On Tuesday, Canadian salmon farming company Northern Harvest admitted to using a sea lice pesticide that is known to kill lobsters and other crustaceans, according to a CBC report.
Just 18 months ago, Northern Harvest was a small, independent Canadian salmon farming company and the first in the world to receive a Best Aquaculture Practices certification from the Global Aquaculture Alliance for some of its facilities in New Brunswick.
Earlier this year, the company was folded into the massive portfolio of the global salmon farming juggernaut Marine Harvest, based in Oslo, Norway.
Northern Harvest was fined $12,000 (less than $9,400 U.S.) for using Salmosan 50 WP without permission from New Brunswick authorities, which violates the province’s Pesticides Control Act. The company reportedly applied to use the pesticide on July 18 and used it without permission on July 26 at its Head Harbor facility off Campobello Island.
“The Northern Harvest farm site in question has never been BAP certified,” said Steve Hedlund, communications manager for Global Aquaculture Alliance. “However, Northern Harvest is a supporter of the BAP program, as a number of its farms, hatcheries and processing plants are BAP certified.”
Local lobstermen, however, object to the violation of public trust.
"I think any time there's a fine that's a deterrent to illegal activity, it should be an actual deterrent to the activity," Bonnie Morse, project manager with the Grand Manan Fishermen's Association, told the CBC. "When you're looking at $1.5 million worth of fish, their actions speak for themselves."
Five years ago, a Canadian court ordered Cooke Aquaculture to pay $490,000 (U.S.) for the use of cypermethrin after dead and dying lobsters found just over the border in Maine lobster traps were shown to have been exposed to the pesticide.
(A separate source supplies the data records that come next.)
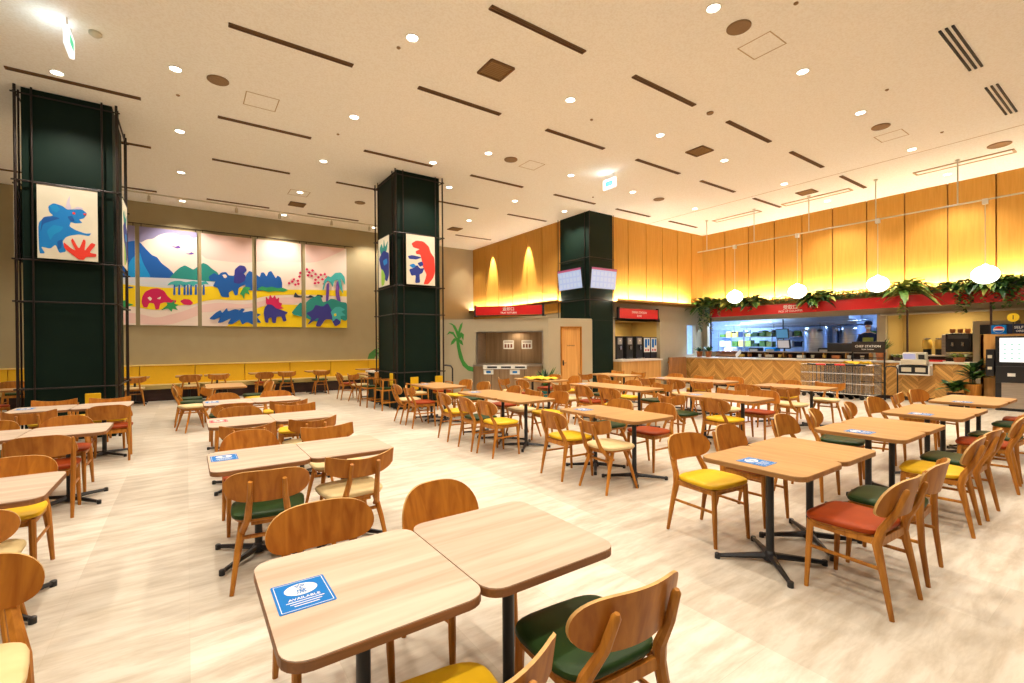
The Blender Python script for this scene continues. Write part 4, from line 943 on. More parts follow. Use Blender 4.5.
# ------------------------------------------------------------------ long counter
XF = 15.4
t = thing('service_counter', (XF, 6.8, 0), 'long service counter clad in herringbone oak with pale worktop', 'counter')
MB().b2(0, .05, -3.92, 3.80, .10, .97).b2(0.05, .6, -3.92, -3.87, .10, .97).b2(.05, .6, 3.75, 3.8, .1, .97).build('herringbone_front', M_herr, t)
MB().b2(-.03, .65, -3.95, 3.83, .97, 1.015).build('worktop', M_top, t, bevel=.004)
MB().b2(.04, .6, -3.9, 3.78, 0, .10).build('kick_board', M_plinth, t)
# low shelf unit behind
t = thing('shelf_unit', (16.25, 7.6, 0), 'dark wooden shelf of cups and trays behind the long counter', 'shelf')
MB().b2(-.12, .15, -2.5, 2.3, 1.2, 1.23).build('top_board', M_steel, t); MB().b2(-.12, .15, -2.5, 2.3, 0, 1.03).build('cabinet', M_plinth, t); MB().b2(.12, .15, -2.5, 2.3, 1.03, 1.2).build('back_board', M_plinth, t)
for k in range(9): MB().b2(-.12, .12, -2.5+k*.59, -2.48+k*.59, 1.03, 1.2).build('divider', M_ledge, t)
for k in range(14):
    y = 7.6-2.3+k*.33; m = [M_ivory, M_white, M_terra, M_gold][k % 4]
    if k % 3 == 2: o = MB().b2(-.06, .06, -.11, .11, 0, .09).build('storage_box', m, bevel=.006)
    else: o = MB().lathe([(.04, 0), (.055, .1), (.05, .1), (.035, .01)], n=12).build('stacked_cup', m)
    o.location = (16.2, y, 1.031); tag(o, f'small {"box" if k % 3 == 2 else "cup stack"} on the low shelf behind the counter, {k+1} along from the right' if False else ('small %s on the shelf behind the long counter, place %s from the right' % ('box' if k % 3 == 2 else 'stack of cups', ['one', 'two', 'three', 'four', 'five', 'six', 'seven', 'eight', 'nine', 'ten', 'eleven', 'twelve', 'thirteen', 'fourteen'][k])), 'container', 'items on the low shelf')

# kitchen interior
struct(MB().b2(XW+.16, 19.89, 4.96, 12.89, 0, .34).build('floor_kitchen', M_kitsteel))
struct(MB().b2(19.9, 20.0, 4.95, 13, 0, 2.9).b2(XW+.15, 19.9, 4.9, 4.95, 0, 2.9).b2(13.95+.15, 19.9, 12.9, 13, 0, 2.9).b2(14.0, 14.1, YB+1.45, 13, 0, 2.9).b2(XW+.15, 20, 4.9, 13, 2.85, 2.9).b2(14.0, XW+.15, YB+.15, 13, 2.85, 2.9).build('wall_kitchen', M_kitblue))
for k, (x, y0, y1) in enumerate(((18.2, 5.6, 8.2), (18.2, 8.8, 11.6), (17.3, 9.0, 10.4), (15.9, 11.4, 12.4))):
    o = MB().b2(-.06, .06, -(y1-y0)/2, (y1-y0)/2, 0, .05).build('kitchen_tube_light', M_kitlight); o.location = (x, (y0+y1)/2, 2.79); tag(o, 'cool white tube light on the kitchen ceiling, ' + ('right', 'left', 'near left', 'by the small window')[k], 'ceiling light', 'kitchen tube lights')
    l = bpy.data.lights.new('kit', 'AREA'); l.shape = 'RECTANGLE'; l.size = .15; l.size_y = y1-y0; l.energy = 330 if k < 2 else 150; l.color = (.50, .70, 1)
    lo = bpy.data.objects.new('kitchen_lamp', l); C.objects.link(lo); lo.location = (x, (y0+y1)/2, 2.78)
t = thing('exhaust_hood', (18.6, 7.6, 0), 'steel exhaust hood with long canopy over the kitchen range', 'hood')
MB().b2(-.7, .7, -1.6, 2.3, 2.12, 2.3).build('canopy', M_kitsteel, t, bevel=.01); MB().b2(-.5, .5, -1.3, 2.0, 2.3, 2.84).build('duct', M_kitsteel, t)
for k, (x, y, r, z0, z1, nm) in enumerate(((17.9, 7.15, .42, .95, 2.05, 'left'), (18.1, 6.2, .36, .95, 2.05, 'right'))):
    o = MB().lathe([(r, 0), (r, z1-z0-.1), (r*.9, z1-z0), (.02, z1-z0+.03)], n=24).build('steel_boiler', M_kitsteel); o.location = (x, y, z0); tag(o, 'tall cylindrical steel noodle boiler in the kitchen, ' + nm + ' one', 'boiler', 'steel boilers')
t = thing('kitchen_worktop', (17.6, 7.8, 0), 'stainless steel kitchen worktop behind the serving hatch', 'worktop')
MB().b2(-.55, .7, -1.9, 2.7, .86, .92).build('top', M_kitsteel, t, bevel=.005); MB().b2(-.5, .65, -1.85, 2.65, .34, .86).build('cabinet', M_kitsteel, t)
for k, (x, y) in enumerate(((18.9, 9.6), (18.9, 8.3), (19.3, 5.6), (19.2, 10.9))):
    t = thing('kitchen_rack', (x, y, 0), ('steel wire shelf rack with green and yellow boxes', 'steel shelf rack with stacked pans', 'steel shelf rack at the right end', 'steel shelf rack at the left end')[k] + ' in the kitchen', 'shelf', 'kitchen racks')
    for sx in (-.25, .25):
        for sy in (-.55, .55): MB().tube([(sx, sy, 0), (sx, sy, 2.05)], .015, n=6).build('post', M_chrome, t)
    for z in (.95, 1.35, 1.75): MB().b2(-.26, .26, -.56, .56, z-.012, z+.012).build('shelf_board', M_kitsteel, t)
    for z in (.962, 1.362, 1.762):
        for q in range(4):
            m = random.choice([M_white, M_kitsteel, M_leaf, M_gold, M_kitblue, M_navy]) if k else random.choice([M_leaf, M_gold, M_leafl, M_leafd])
            o = MB().b2(-.15, .15, -.11, .11, 0, random.uniform(.12, .26)).build('storage_box', m, bevel=.01); o.location = (x-.05, y-.42+q*.28, z+.001)
            tag(o, f'{("lower", "middle", "upper")[int((z-.9)/.4)]} shelf box, {("rightmost", "second", "third", "leftmost")[q]}, on the kitchen {("green box", "pan", "right end", "left end")[k]} rack', 'box', 'boxes on the kitchen racks')
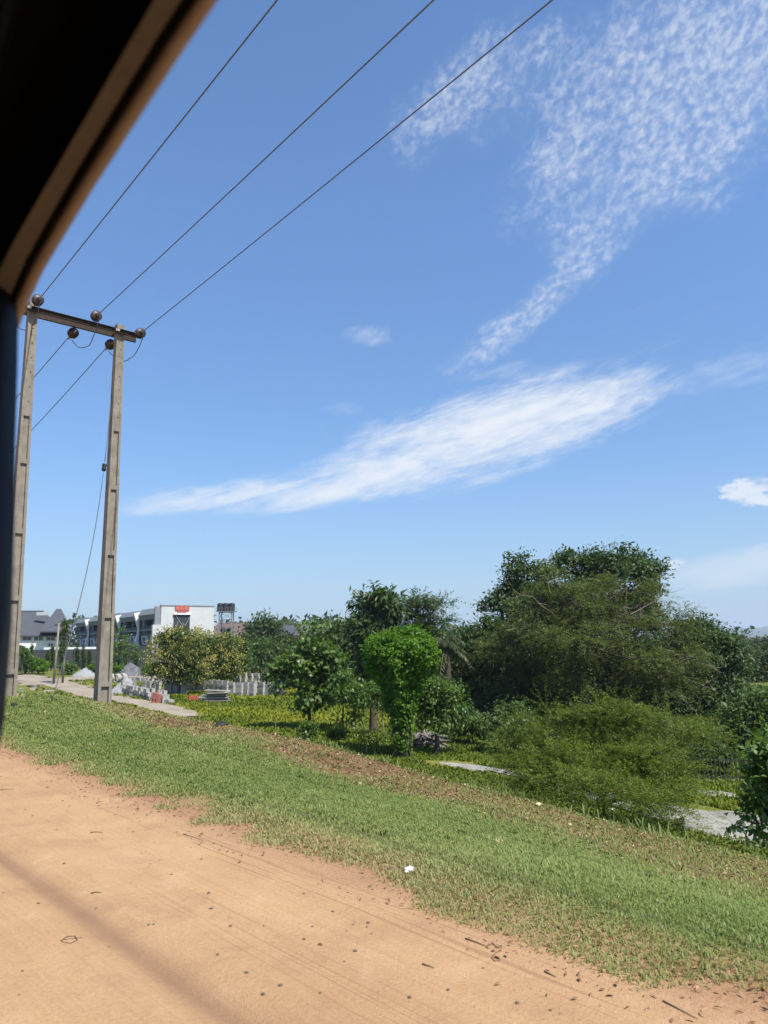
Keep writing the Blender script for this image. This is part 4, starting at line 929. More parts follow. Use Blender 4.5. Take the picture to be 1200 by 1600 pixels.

In court on Tuesday, federal prosecutor Christopher Titus told the judge, “There was no actual harm to any lobster in the area.”
The claim confounded Matt Abbott, representing the Conservation Council of New Brunswick, because there is no way to know the extent of the damage because this application took place outside of lobster season.
“Dead lobsters don't crawl into traps,” Abbott told the CBC.